In the game’s story, the big daddy protects a little girl who’s been mutated by scientists. Once the big daddy is dead, Sean can either cure the little girl, which will give him a little bit of power, or kill her, which will give him a lot more power.

Okay, it sounds weird. But this plot point ties into the game’s bigger question: How far are you willing to go in your own self-interest?

A Deeper Storyline

Ken Levine, creator of Bioshock, says this issue was an intentional centerpiece of the game. “I think in order for games to become a fully mature media, they need to be able to explore complicated moral themes. And one of the themes of Bioshock is the extent of capitalism,” he says.

He used Ayn Rand’s books The Fountainhead and Atlas Shrugged as inspiration for the game’s plot, where ruthless philosophy leads to the underwater city’s downfall.

Critics have almost universally praised the game’s story, and in February, Bioshock won the award for best writing at the Game Developers Conference in San Francisco.

We’ve entered a new era in video game storytelling, says video game writer Susan O’Connor. Back when games were new, people didn’t expect complex stories because the novelty of playing a video game was still fresh, she says, similar to the early days of film.

“A woman gets tied to a train track, some guy twirls his naughty mustache, here comes the train, he twirls his mustache, her eyes open really big — I mean, technically it’s a story but it’s not a very sophisticated one,” she says of those early movies.

As any movie critic will tell you, a director can’t just throw anything up on the screen and expect to impress people. Audiences want well-told stories. And it’s the same way with video games.

The problem game designers now face is how to tell a good story and keep the game interactive. Because remember: Games have to be interactive. That’s what makes them games.

Becoming Part of a Different World

Interactive storytelling gets a lot of attention at Carnegie Mellon University’s Entertainment Technology Center in Pittsburgh.

Walk by a life-size model of the fictional robot Gort from The Day the Earth Stood Still and you’ll find professor Jesse Schell.

Schell says it’s tough to use mature storytelling elements like tragedy or loss when players know they can try again and correct their mistakes.

“Nobody could make an interactive Romeo and Juliet, for example, because if you have both characters die, people say ‘Well, I guess I did that wrong. Let’s go back and get the right ending,’” Schell says.

O’Connor says the challenge is to create a believable situation where gamers can suspend their disbelief and feel like they’re part of the game’s world.

For example, say the player needs to walk into a room and get some vital information from a guy behind a desk.

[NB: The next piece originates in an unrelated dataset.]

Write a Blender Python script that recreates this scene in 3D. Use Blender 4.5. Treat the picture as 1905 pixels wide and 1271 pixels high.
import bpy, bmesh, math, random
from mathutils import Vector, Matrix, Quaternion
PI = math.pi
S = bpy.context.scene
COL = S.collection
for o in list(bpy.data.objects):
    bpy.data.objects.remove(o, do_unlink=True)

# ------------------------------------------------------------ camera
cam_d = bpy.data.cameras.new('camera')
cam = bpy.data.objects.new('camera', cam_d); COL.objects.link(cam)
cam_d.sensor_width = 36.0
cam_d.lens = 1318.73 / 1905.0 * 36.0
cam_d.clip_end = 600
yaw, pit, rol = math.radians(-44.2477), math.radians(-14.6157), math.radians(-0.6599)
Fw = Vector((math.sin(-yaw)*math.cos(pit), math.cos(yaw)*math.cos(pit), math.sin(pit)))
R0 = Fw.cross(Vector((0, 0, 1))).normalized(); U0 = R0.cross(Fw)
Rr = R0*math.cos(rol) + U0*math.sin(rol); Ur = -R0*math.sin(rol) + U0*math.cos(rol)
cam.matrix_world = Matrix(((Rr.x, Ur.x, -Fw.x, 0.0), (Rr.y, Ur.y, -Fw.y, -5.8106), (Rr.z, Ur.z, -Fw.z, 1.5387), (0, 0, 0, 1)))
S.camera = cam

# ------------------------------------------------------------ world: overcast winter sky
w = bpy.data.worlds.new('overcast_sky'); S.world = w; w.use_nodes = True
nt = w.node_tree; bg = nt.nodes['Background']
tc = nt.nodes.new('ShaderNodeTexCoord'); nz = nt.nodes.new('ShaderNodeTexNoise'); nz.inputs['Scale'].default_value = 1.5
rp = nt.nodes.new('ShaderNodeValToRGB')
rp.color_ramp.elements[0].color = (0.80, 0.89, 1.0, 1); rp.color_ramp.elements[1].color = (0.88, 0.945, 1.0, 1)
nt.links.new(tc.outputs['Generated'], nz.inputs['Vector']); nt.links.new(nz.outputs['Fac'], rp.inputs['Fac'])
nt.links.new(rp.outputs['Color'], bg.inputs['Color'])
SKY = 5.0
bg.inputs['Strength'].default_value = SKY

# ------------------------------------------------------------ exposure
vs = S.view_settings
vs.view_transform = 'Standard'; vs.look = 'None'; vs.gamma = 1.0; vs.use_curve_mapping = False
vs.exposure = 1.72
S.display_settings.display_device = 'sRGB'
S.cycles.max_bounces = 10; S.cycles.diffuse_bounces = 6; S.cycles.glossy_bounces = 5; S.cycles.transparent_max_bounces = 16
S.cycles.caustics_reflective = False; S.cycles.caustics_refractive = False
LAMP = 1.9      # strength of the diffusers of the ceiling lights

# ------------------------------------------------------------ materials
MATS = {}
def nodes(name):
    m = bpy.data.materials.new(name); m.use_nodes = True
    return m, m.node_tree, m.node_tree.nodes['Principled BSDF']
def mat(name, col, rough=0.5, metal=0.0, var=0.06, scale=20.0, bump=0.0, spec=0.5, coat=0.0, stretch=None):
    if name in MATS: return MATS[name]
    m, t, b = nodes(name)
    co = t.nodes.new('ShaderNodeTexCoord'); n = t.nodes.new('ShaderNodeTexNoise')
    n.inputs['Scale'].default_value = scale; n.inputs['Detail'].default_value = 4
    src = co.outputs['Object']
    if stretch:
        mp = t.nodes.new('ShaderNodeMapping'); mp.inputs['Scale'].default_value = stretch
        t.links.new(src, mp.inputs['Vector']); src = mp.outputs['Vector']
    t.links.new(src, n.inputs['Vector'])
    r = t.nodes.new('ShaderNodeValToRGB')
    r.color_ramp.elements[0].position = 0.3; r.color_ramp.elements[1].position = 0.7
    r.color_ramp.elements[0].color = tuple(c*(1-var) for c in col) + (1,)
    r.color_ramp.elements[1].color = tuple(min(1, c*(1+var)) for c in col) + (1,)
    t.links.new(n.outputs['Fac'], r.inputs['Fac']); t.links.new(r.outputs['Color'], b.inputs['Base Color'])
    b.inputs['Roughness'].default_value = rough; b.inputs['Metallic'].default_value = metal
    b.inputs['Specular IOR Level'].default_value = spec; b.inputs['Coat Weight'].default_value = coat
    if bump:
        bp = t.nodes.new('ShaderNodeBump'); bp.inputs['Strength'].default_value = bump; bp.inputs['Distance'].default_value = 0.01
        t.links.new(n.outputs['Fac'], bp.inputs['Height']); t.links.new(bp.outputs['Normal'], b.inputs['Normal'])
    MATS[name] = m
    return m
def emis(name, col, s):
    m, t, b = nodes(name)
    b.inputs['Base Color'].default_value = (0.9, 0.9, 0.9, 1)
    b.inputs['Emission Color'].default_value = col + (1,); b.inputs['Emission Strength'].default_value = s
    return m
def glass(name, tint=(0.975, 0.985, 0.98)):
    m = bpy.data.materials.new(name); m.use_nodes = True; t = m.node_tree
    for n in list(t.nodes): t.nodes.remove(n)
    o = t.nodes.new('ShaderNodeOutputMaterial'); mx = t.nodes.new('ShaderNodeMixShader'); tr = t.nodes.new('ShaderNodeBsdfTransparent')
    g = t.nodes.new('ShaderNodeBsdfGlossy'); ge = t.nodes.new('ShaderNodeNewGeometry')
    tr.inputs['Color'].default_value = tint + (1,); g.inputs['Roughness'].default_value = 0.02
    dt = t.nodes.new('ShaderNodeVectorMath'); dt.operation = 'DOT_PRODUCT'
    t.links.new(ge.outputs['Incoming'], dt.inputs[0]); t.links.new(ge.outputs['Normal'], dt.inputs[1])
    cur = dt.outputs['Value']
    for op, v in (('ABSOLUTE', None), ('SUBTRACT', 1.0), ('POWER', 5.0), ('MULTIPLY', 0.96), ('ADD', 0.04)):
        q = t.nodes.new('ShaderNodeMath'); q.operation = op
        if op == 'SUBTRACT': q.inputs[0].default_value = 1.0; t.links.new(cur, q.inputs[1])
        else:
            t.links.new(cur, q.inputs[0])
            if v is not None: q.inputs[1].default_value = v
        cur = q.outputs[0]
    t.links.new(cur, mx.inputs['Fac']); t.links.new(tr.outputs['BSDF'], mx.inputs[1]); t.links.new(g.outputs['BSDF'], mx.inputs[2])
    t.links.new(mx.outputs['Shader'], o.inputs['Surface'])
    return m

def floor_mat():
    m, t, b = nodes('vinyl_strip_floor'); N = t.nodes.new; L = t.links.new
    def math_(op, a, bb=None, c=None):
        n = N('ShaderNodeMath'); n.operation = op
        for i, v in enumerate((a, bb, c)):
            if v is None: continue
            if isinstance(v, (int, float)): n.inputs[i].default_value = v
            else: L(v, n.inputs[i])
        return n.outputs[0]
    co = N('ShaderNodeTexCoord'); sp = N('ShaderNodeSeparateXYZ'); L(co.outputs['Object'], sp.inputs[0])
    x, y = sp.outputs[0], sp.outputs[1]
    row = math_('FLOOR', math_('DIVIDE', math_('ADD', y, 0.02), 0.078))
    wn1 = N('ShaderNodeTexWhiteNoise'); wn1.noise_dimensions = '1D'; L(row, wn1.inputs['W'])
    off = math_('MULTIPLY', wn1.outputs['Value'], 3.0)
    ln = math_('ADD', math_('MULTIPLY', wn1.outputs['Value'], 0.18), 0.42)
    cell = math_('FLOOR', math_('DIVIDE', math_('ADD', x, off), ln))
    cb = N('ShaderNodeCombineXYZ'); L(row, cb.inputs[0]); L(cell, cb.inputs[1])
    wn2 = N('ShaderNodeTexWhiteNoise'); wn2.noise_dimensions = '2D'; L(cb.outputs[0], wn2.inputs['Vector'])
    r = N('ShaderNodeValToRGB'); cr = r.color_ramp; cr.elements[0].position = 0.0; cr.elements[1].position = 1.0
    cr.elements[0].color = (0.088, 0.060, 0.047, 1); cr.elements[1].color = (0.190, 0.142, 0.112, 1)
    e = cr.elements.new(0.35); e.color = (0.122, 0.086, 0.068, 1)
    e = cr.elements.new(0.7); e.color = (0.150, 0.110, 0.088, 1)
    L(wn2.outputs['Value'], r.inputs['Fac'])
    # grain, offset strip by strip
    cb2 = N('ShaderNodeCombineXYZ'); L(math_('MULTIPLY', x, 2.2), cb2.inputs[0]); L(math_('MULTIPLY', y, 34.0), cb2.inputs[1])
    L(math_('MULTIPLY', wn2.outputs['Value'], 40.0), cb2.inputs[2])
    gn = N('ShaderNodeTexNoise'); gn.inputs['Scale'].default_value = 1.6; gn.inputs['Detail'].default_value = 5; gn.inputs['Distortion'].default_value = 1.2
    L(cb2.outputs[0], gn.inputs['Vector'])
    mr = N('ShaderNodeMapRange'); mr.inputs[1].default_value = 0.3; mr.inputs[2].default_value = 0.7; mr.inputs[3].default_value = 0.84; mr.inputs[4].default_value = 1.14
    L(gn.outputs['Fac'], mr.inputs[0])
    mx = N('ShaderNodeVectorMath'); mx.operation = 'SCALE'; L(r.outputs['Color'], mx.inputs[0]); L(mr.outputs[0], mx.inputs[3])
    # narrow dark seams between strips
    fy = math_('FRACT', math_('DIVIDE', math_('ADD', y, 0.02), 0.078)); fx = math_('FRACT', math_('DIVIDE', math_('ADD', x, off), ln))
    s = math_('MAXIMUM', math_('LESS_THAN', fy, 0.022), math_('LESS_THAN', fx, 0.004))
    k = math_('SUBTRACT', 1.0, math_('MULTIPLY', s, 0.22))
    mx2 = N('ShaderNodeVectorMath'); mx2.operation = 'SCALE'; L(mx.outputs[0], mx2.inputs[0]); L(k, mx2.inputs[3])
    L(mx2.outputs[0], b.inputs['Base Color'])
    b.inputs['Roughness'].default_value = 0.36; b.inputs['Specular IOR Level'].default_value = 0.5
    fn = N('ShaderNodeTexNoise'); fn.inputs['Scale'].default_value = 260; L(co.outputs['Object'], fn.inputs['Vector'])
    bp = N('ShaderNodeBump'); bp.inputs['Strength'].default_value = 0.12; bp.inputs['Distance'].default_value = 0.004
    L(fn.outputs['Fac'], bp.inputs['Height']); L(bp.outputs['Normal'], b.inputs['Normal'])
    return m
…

“What we don’t want to have happen is have the player walk into the room and immediately shoot the guy behind the desk, because that’s what players want to do sometimes,” O’Connor says. “And you don’t want to disable the gun on the way in, because that’s going to make the player angry.”

So, game writers like her get creative. “You figure out a story reason to get the gun away from him. Like he’s an African warlord, so the guard is going to take your gun away before you walk in.” Because that makes sense in the real world, O’Connor says, the player is much more likely to buy that reason.

Who’s In Control?

Schell calls this plot device “indirect control.”

As a player, he says, you will “do what you want to do, but only because I created a situation where I knew what you were going to want to do. So you had freedom, but at the same time you did exactly what the storyteller wanted you to do.”

Last year, even the Writers Guild of America began to give an award for video game writing.

But as one of the characters in Bioshock asks, “What separates a man and a slave?”

Gamers may have to ask themselves how much they’re controlling the game… and how much the game’s story is controlling them.